*WRITTEN PROBLEM*. Images are not part of the copy; write out the rest of the data exactly as given.

[Start of INFORMATION SUPPLIED]

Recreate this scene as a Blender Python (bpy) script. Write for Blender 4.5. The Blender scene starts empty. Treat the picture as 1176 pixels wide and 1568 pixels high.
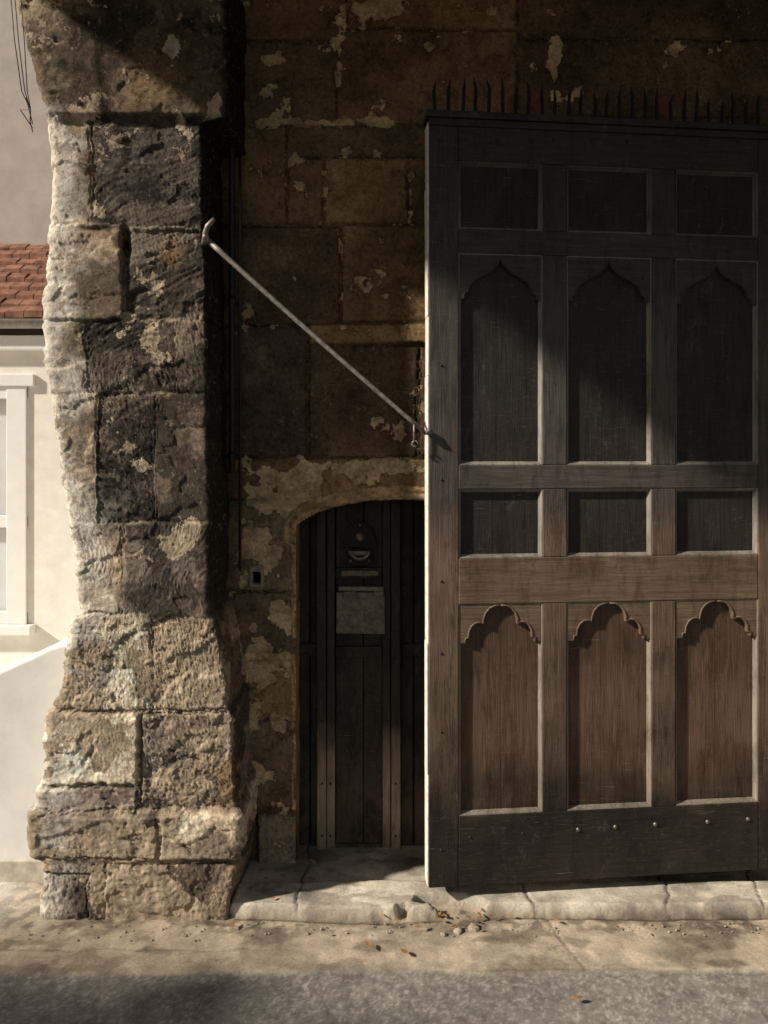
import bpy, bmesh, math, random
import numpy as np
from mathutils import Vector
random.seed(4)
F=1162.0; H=1.93; HY=700.0
def P(px,py,Y): return ((px-588)*Y/F, Y, H+(HY-py)*Y/F)
scene=bpy.context.scene
col=scene.collection
# ---------------------------------------------------------------- noise
def _h(ix,iy,s):
    n=(ix.astype(np.int64)*374761393+iy.astype(np.int64)*668265263+s*1442695041)&0xffffffff
    n=((n^(n>>13))*1274126177)&0xffffffff
    n=((n^(n>>16))*2246822519)&0xffffffff
    return ((n^(n>>15))&0xffffff)/float(0xffffff)
def vn(x,y,s=0):
    x0=np.floor(x);y0=np.floor(y);fx=x-x0;fy=y-y0
    fx=fx*fx*fx*(fx*(fx*6-15)+10);fy=fy*fy*fy*(fy*(fy*6-15)+10)
    a=_h(x0,y0,s);b=_h(x0+1,y0,s);c=_h(x0,y0+1,s);d=_h(x0+1,y0+1,s)
    return (a*(1-fx)+b*fx)*(1-fy)+(c*(1-fx)+d*fx)*fy
def fbm(x,y,o=4,s=0,g=.5):
    t=0;a=1;w=0
    for i in range(o):
        xr=x*.8-y*.6;yr=x*.6+y*.8
        t=t+a*vn(xr*2**i+17*i,yr*2**i+31*i,s+i*7);w+=a;a*=g
    return t/w
def ss(e0,e1,x):
    t=np.clip((x-e0)/(e1-e0),0,1);return t*t*(3-2*t)
def blob(x,y,cx,cy,rx,ry): return np.exp(-(((x-cx)/rx)**2+((y-cy)/ry)**2))
# ---------------------------------------------------------------- mesh helpers
def grid_mesh(name,pos,colr,mat,keep=None,parent=None,smooth=True,field=None):
    ny,nx=pos.shape[:2]
    idx=np.arange(ny*nx).reshape(ny,nx)
    q=np.stack([idx[:-1,:-1],idx[:-1,1:],idx[1:,1:],idx[1:,:-1]],-1).reshape(-1,4)
    if keep is not None: q=q[keep.reshape(-1)]
    me=bpy.data.meshes.new(name)
    me.vertices.add(ny*nx);me.vertices.foreach_set('co',pos.reshape(-1).astype(np.float32))
    me.loops.add(len(q)*4);me.loops.foreach_set('vertex_index',q.reshape(-1).astype(np.int32))
    me.polygons.add(len(q));me.polygons.foreach_set('loop_start',np.arange(0,len(q)*4,4,dtype=np.int32))
    me.update(calc_edges=True);me.validate()
    me.polygons.foreach_set('use_smooth',np.ones(len(me.polygons),dtype=bool) if smooth else np.zeros(len(me.polygons),dtype=bool))
    at=me.attributes.new('Col','FLOAT_COLOR','POINT')
    c=np.ones((ny*nx,4),np.float32);c[:,:3]=np.clip(colr.reshape(-1,3),0.003,.9)
    at.data.foreach_set('color',c.reshape(-1))
    fa=me.attributes.new('Flake','FLOAT','POINT')
    fa.data.foreach_set('value',(np.zeros(ny*nx) if field is None else field.reshape(-1)).astype(np.float32))
    ob=bpy.data.objects.new(name,me);col.objects.link(ob);me.materials.append(mat)
    if parent: ob.parent=parent
    return ob
def empty(name,loc=(0,0,0)):
    e=bpy.data.objects.new(name,None);e.location=loc;col.objects.link(e);return e
def mesh_obj(name,verts,faces,mat,parent=None,bevel=0,smooth=False,seg=2):
    me=bpy.data.meshes.new(name);me.from_pydata([tuple(v) for v in verts],[],faces);me.update()
    bm=bmesh.new();bm.from_mesh(me);bmesh.ops.recalc_face_normals(bm,faces=bm.faces);bm.to_mesh(me);bm.free()
    ob=bpy.data.objects.new(name,me);col.objects.link(ob);me.materials.append(mat)
    if smooth:
        for p in me.polygons:p.use_smooth=True
    if parent: ob.parent=parent
    if bevel:
        m=ob.modifiers.new('b','BEVEL');m.width=bevel;m.segments=seg;m.limit_method='ANGLE'
    return ob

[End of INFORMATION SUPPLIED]

*IN RESPONSE*.
Recreate this scene as a Blender Python (bpy) script. Write for Blender 4.5. The Blender scene starts empty. Treat the picture as 1176 pixels wide and 1568 pixels high.
import bpy, bmesh, math, random
import numpy as np
from mathutils import Vector
random.seed(4)
F=1162.0; H=1.93; HY=700.0
def P(px,py,Y): return ((px-588)*Y/F, Y, H+(HY-py)*Y/F)
scene=bpy.context.scene
col=scene.collection
# ---------------------------------------------------------------- noise
def _h(ix,iy,s):
    n=(ix.astype(np.int64)*374761393+iy.astype(np.int64)*668265263+s*1442695041)&0xffffffff
    n=((n^(n>>13))*1274126177)&0xffffffff
    n=((n^(n>>16))*2246822519)&0xffffffff
    return ((n^(n>>15))&0xffffff)/float(0xffffff)
def vn(x,y,s=0):
    x0=np.floor(x);y0=np.floor(y);fx=x-x0;fy=y-y0
    fx=fx*fx*fx*(fx*(fx*6-15)+10);fy=fy*fy*fy*(fy*(fy*6-15)+10)
    a=_h(x0,y0,s);b=_h(x0+1,y0,s);c=_h(x0,y0+1,s);d=_h(x0+1,y0+1,s)
    return (a*(1-fx)+b*fx)*(1-fy)+(c*(1-fx)+d*fx)*fy
def fbm(x,y,o=4,s=0,g=.5):
    t=0;a=1;w=0
    for i in range(o):
        xr=x*.8-y*.6;yr=x*.6+y*.8
        t=t+a*vn(xr*2**i+17*i,yr*2**i+31*i,s+i*7);w+=a;a*=g
    return t/w
def ss(e0,e1,x):
    t=np.clip((x-e0)/(e1-e0),0,1);return t*t*(3-2*t)
def blob(x,y,cx,cy,rx,ry): return np.exp(-(((x-cx)/rx)**2+((y-cy)/ry)**2))
# ---------------------------------------------------------------- mesh helpers
def grid_mesh(name,pos,colr,mat,keep=None,parent=None,smooth=True,field=None):
    ny,nx=pos.shape[:2]
    idx=np.arange(ny*nx).reshape(ny,nx)
    q=np.stack([idx[:-1,:-1],idx[:-1,1:],idx[1:,1:],idx[1:,:-1]],-1).reshape(-1,4)
    if keep is not None: q=q[keep.reshape(-1)]
    me=bpy.data.meshes.new(name)
    me.vertices.add(ny*nx);me.vertices.foreach_set('co',pos.reshape(-1).astype(np.float32))
    me.loops.add(len(q)*4);me.loops.foreach_set('vertex_index',q.reshape(-1).astype(np.int32))
    me.polygons.add(len(q));me.polygons.foreach_set('loop_start',np.arange(0,len(q)*4,4,dtype=np.int32))
    me.update(calc_edges=True);me.validate()
    me.polygons.foreach_set('use_smooth',np.ones(len(me.polygons),dtype=bool) if smooth else np.zeros(len(me.polygons),dtype=bool))
    at=me.attributes.new('Col','FLOAT_COLOR','POINT')
    c=np.ones((ny*nx,4),np.float32);c[:,:3]=np.clip(colr.reshape(-1,3),0.003,.9)
    at.data.foreach_set('color',c.reshape(-1))
    fa=me.attributes.new('Flake','FLOAT','POINT')
    fa.data.foreach_set('value',(np.zeros(ny*nx) if field is None else field.reshape(-1)).astype(np.float32))
    ob=bpy.data.objects.new(name,me);col.objects.link(ob);me.materials.append(mat)
    if parent: ob.parent=parent
    return ob
def empty(name,loc=(0,0,0)):
    e=bpy.data.objects.new(name,None);e.location=loc;col.objects.link(e);return e
def mesh_obj(name,verts,faces,mat,parent=None,bevel=0,smooth=False,seg=2):
    me=bpy.data.meshes.new(name);me.from_pydata([tuple(v) for v in verts],[],faces);me.update()
    bm=bmesh.new();bm.from_mesh(me);bmesh.ops.recalc_face_normals(bm,faces=bm.faces);bm.to_mesh(me);bm.free()
    ob=bpy.data.objects.new(name,me);col.objects.link(ob);me.materials.append(mat)
    if smooth:
        for p in me.polygons:p.use_smooth=True
    if parent: ob.parent=parent
    if bevel:
        m=ob.modifiers.new('b','BEVEL');m.width=bevel;m.segments=seg;m.limit_method='ANGLE'
    return ob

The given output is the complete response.